Stated goal → Print each line exactly as it is given.

· · · · · · ·

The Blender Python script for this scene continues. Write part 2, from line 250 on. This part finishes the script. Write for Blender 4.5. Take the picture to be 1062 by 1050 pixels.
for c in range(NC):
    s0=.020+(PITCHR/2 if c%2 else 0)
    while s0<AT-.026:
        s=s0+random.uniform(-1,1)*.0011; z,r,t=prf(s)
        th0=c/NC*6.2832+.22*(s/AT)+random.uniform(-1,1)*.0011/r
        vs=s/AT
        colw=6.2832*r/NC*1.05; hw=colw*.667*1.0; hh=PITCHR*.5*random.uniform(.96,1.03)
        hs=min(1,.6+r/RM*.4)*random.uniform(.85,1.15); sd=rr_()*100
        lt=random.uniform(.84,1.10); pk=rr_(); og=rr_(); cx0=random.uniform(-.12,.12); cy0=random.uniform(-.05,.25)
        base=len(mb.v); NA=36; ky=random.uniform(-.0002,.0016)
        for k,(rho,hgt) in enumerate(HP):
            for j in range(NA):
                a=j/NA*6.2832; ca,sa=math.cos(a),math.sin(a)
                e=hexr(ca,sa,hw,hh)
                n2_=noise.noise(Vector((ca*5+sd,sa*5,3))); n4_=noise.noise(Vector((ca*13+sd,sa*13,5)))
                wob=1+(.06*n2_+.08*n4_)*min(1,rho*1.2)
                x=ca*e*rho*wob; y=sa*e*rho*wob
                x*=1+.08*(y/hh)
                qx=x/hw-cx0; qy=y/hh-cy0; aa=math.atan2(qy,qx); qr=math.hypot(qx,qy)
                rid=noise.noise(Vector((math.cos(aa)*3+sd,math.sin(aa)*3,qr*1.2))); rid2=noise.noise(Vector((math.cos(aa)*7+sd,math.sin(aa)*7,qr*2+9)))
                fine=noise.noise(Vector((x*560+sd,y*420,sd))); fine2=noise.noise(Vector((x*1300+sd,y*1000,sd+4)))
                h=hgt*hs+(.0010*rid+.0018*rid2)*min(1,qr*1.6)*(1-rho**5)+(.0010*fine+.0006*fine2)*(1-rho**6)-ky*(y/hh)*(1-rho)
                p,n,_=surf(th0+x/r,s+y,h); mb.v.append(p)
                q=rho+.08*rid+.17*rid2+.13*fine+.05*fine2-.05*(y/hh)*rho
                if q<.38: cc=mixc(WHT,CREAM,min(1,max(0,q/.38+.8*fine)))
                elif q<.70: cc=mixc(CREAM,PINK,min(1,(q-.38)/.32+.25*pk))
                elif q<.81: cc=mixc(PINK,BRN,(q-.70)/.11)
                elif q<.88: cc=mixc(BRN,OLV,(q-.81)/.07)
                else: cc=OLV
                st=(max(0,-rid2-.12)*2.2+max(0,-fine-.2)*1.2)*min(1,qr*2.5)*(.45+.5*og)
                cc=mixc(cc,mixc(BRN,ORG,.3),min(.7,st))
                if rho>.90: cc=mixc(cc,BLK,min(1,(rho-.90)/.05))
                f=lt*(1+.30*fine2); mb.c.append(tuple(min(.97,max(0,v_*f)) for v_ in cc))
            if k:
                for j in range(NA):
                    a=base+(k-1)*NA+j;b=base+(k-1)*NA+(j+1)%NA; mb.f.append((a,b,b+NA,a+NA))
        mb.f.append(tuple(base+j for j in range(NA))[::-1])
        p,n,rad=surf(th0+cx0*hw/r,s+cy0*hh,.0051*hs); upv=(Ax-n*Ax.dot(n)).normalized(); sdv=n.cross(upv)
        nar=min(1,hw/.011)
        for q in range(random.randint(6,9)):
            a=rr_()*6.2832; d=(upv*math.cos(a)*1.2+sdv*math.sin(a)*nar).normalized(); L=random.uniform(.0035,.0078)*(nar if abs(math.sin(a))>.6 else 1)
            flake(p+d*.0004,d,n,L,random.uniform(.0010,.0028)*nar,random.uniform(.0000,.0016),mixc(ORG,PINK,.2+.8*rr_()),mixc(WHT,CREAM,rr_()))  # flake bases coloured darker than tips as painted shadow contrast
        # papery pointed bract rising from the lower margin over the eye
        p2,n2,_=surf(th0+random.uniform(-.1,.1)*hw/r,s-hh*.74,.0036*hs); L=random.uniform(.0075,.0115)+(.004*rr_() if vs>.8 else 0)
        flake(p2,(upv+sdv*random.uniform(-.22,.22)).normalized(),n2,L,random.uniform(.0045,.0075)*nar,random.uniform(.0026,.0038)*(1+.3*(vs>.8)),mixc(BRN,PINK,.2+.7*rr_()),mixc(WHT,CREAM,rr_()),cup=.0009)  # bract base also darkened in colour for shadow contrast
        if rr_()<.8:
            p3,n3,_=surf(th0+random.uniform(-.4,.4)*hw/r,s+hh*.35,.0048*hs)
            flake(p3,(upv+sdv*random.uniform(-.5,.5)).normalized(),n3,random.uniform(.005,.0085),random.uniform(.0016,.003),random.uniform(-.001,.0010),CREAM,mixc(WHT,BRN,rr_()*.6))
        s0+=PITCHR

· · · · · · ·

Complete answer →
The Blender Python script for this scene continues. Write part 2, from line 250 on. This part finishes the script. Write for Blender 4.5. Take the picture to be 1062 by 1050 pixels.
for c in range(NC):
    s0=.020+(PITCHR/2 if c%2 else 0)
    while s0<AT-.026:
        s=s0+random.uniform(-1,1)*.0011; z,r,t=prf(s)
        th0=c/NC*6.2832+.22*(s/AT)+random.uniform(-1,1)*.0011/r
        vs=s/AT
        colw=6.2832*r/NC*1.05; hw=colw*.667*1.0; hh=PITCHR*.5*random.uniform(.96,1.03)
        hs=min(1,.6+r/RM*.4)*random.uniform(.85,1.15); sd=rr_()*100
        lt=random.uniform(.84,1.10); pk=rr_(); og=rr_(); cx0=random.uniform(-.12,.12); cy0=random.uniform(-.05,.25)
        base=len(mb.v); NA=36; ky=random.uniform(-.0002,.0016)
        for k,(rho,hgt) in enumerate(HP):
            for j in range(NA):
                a=j/NA*6.2832; ca,sa=math.cos(a),math.sin(a)
                e=hexr(ca,sa,hw,hh)
                n2_=noise.noise(Vector((ca*5+sd,sa*5,3))); n4_=noise.noise(Vector((ca*13+sd,sa*13,5)))
                wob=1+(.06*n2_+.08*n4_)*min(1,rho*1.2)
                x=ca*e*rho*wob; y=sa*e*rho*wob
                x*=1+.08*(y/hh)
                qx=x/hw-cx0; qy=y/hh-cy0; aa=math.atan2(qy,qx); qr=math.hypot(qx,qy)
                rid=noise.noise(Vector((math.cos(aa)*3+sd,math.sin(aa)*3,qr*1.2))); rid2=noise.noise(Vector((math.cos(aa)*7+sd,math.sin(aa)*7,qr*2+9)))
                fine=noise.noise(Vector((x*560+sd,y*420,sd))); fine2=noise.noise(Vector((x*1300+sd,y*1000,sd+4)))
                h=hgt*hs+(.0010*rid+.0018*rid2)*min(1,qr*1.6)*(1-rho**5)+(.0010*fine+.0006*fine2)*(1-rho**6)-ky*(y/hh)*(1-rho)
                p,n,_=surf(th0+x/r,s+y,h); mb.v.append(p)
                q=rho+.08*rid+.17*rid2+.13*fine+.05*fine2-.05*(y/hh)*rho
                if q<.38: cc=mixc(WHT,CREAM,min(1,max(0,q/.38+.8*fine)))
                elif q<.70: cc=mixc(CREAM,PINK,min(1,(q-.38)/.32+.25*pk))
                elif q<.81: cc=mixc(PINK,BRN,(q-.70)/.11)
                elif q<.88: cc=mixc(BRN,OLV,(q-.81)/.07)
                else: cc=OLV
                st=(max(0,-rid2-.12)*2.2+max(0,-fine-.2)*1.2)*min(1,qr*2.5)*(.45+.5*og)
                cc=mixc(cc,mixc(BRN,ORG,.3),min(.7,st))
                if rho>.90: cc=mixc(cc,BLK,min(1,(rho-.90)/.05))
                f=lt*(1+.30*fine2); mb.c.append(tuple(min(.97,max(0,v_*f)) for v_ in cc))
            if k:
                for j in range(NA):
                    a=base+(k-1)*NA+j;b=base+(k-1)*NA+(j+1)%NA; mb.f.append((a,b,b+NA,a+NA))
        mb.f.append(tuple(base+j for j in range(NA))[::-1])
        p,n,rad=surf(th0+cx0*hw/r,s+cy0*hh,.0051*hs); upv=(Ax-n*Ax.dot(n)).normalized(); sdv=n.cross(upv)
        nar=min(1,hw/.011)
        for q in range(random.randint(6,9)):
            a=rr_()*6.2832; d=(upv*math.cos(a)*1.2+sdv*math.sin(a)*nar).normalized(); L=random.uniform(.0035,.0078)*(nar if abs(math.sin(a))>.6 else 1)
            flake(p+d*.0004,d,n,L,random.uniform(.0010,.0028)*nar,random.uniform(.0000,.0016),mixc(ORG,PINK,.2+.8*rr_()),mixc(WHT,CREAM,rr_()))  # flake bases coloured darker than tips as painted shadow contrast
        # papery pointed bract rising from the lower margin over the eye
        p2,n2,_=surf(th0+random.uniform(-.1,.1)*hw/r,s-hh*.74,.0036*hs); L=random.uniform(.0075,.0115)+(.004*rr_() if vs>.8 else 0)
        flake(p2,(upv+sdv*random.uniform(-.22,.22)).normalized(),n2,L,random.uniform(.0045,.0075)*nar,random.uniform(.0026,.0038)*(1+.3*(vs>.8)),mixc(BRN,PINK,.2+.7*rr_()),mixc(WHT,CREAM,rr_()),cup=.0009)  # bract base also darkened in colour for shadow contrast
        if rr_()<.8:
            p3,n3,_=surf(th0+random.uniform(-.4,.4)*hw/r,s+hh*.35,.0048*hs)
            flake(p3,(upv+sdv*random.uniform(-.5,.5)).normalized(),n3,random.uniform(.005,.0085),random.uniform(.0016,.003),random.uniform(-.001,.0010),CREAM,mixc(WHT,BRN,rr_()*.6))
        s0+=PITCHR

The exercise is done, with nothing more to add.